Dataset section:
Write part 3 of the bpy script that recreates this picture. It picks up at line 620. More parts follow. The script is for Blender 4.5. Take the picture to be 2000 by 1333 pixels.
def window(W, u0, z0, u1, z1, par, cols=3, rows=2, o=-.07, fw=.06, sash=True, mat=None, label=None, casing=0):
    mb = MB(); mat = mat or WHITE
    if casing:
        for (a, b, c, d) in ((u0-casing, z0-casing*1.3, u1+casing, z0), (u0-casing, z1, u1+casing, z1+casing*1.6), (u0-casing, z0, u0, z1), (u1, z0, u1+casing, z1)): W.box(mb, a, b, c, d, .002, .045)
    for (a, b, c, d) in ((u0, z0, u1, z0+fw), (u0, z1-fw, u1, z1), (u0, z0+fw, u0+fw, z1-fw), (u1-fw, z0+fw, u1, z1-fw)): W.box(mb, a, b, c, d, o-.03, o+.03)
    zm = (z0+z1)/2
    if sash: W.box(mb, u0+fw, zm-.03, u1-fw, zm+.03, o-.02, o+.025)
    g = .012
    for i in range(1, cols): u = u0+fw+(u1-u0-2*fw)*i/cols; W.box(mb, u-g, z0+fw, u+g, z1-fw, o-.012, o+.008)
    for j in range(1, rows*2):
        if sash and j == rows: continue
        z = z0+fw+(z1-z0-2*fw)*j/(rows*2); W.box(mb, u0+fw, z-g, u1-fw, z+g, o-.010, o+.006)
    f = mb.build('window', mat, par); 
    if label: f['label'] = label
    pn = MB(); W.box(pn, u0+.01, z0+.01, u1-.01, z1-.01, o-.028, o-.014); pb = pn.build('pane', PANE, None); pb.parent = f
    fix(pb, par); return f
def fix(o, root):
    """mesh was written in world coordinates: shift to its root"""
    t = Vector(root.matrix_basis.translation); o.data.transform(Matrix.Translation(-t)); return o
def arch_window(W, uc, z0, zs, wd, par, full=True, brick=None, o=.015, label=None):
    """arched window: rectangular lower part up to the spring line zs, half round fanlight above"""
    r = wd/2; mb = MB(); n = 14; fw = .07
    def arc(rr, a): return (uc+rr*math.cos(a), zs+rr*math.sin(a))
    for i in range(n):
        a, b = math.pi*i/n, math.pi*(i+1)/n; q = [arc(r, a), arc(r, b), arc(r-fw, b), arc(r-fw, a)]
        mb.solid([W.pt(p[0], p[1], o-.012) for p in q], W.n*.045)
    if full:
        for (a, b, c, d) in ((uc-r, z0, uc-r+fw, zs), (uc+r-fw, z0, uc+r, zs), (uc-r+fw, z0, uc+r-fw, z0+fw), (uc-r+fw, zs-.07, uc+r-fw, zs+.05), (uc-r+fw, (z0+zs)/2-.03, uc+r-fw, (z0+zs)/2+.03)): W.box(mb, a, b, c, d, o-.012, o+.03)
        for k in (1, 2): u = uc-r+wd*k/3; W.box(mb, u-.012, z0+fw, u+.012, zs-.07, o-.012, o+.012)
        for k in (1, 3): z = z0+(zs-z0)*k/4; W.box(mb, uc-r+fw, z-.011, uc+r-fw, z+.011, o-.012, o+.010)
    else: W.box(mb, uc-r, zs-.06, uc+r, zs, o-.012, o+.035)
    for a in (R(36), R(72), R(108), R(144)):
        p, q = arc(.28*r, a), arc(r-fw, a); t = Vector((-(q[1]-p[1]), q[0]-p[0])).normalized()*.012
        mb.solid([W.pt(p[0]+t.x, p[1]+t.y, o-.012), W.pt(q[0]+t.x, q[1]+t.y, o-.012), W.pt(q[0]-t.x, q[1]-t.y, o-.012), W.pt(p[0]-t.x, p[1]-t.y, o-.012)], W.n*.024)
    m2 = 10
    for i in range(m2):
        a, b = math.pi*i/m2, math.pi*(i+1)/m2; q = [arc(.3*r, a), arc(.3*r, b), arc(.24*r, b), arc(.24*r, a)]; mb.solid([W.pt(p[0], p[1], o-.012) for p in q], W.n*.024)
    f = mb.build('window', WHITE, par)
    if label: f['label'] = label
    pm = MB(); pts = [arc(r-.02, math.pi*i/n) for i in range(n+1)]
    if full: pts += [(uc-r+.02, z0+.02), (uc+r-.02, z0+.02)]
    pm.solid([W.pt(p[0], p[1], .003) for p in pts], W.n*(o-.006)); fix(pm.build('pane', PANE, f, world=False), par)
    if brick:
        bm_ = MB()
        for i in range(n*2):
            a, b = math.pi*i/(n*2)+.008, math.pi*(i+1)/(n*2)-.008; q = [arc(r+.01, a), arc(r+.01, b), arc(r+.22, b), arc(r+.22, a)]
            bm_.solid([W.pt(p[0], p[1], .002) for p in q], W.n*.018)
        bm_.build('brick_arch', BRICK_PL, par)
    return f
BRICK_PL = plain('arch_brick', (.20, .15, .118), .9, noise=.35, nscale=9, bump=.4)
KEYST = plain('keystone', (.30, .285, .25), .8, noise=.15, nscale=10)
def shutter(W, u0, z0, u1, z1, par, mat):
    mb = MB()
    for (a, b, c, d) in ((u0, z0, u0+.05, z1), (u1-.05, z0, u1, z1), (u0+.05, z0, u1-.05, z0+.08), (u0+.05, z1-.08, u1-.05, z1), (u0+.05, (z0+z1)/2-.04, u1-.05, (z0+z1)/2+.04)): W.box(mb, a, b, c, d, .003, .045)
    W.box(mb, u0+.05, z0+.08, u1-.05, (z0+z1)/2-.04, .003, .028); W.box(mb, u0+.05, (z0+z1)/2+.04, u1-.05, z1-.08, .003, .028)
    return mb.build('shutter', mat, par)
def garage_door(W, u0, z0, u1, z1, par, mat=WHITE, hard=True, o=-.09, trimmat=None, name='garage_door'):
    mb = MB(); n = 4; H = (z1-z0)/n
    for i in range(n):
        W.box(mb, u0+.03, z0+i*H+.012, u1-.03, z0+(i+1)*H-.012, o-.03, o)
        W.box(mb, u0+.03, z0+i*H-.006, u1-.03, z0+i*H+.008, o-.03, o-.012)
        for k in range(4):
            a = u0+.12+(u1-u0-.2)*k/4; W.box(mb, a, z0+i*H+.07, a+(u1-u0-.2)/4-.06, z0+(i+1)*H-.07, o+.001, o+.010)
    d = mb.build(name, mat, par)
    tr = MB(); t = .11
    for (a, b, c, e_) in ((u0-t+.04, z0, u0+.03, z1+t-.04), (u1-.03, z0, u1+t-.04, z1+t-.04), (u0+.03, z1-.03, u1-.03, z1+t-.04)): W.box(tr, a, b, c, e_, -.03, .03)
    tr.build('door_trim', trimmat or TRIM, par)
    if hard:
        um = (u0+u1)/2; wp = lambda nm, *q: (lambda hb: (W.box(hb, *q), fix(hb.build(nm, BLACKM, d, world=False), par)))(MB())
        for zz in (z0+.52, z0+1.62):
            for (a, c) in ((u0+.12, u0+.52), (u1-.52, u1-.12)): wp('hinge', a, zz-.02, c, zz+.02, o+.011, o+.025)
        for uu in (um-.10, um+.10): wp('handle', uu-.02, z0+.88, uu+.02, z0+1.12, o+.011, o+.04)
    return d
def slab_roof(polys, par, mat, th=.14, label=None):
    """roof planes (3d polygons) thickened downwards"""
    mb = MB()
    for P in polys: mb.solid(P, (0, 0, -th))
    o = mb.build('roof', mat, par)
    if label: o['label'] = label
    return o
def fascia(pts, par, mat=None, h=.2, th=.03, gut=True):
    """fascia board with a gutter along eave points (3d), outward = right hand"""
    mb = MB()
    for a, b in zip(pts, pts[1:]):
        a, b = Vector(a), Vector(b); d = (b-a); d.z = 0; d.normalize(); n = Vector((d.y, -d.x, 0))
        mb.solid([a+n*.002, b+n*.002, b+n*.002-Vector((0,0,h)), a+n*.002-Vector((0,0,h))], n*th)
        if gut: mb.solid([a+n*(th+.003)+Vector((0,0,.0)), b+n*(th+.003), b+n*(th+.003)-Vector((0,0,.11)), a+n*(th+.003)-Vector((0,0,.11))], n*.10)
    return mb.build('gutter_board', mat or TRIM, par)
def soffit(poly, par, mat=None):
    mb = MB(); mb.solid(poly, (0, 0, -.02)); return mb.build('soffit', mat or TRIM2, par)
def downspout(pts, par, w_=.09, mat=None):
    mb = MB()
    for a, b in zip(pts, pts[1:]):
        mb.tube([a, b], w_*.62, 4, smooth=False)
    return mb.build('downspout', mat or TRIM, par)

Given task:
Scan the material above. Copy each line that holds the word "part".

Exercise output:
Write part 3 of the bpy script that recreates this picture. It picks up at line 620. More parts follow. The script is for Blender 4.5. Take the picture to be 2000 by 1333 pixels.
    """arched window: rectangular lower part up to the spring line zs, half round fanlight above"""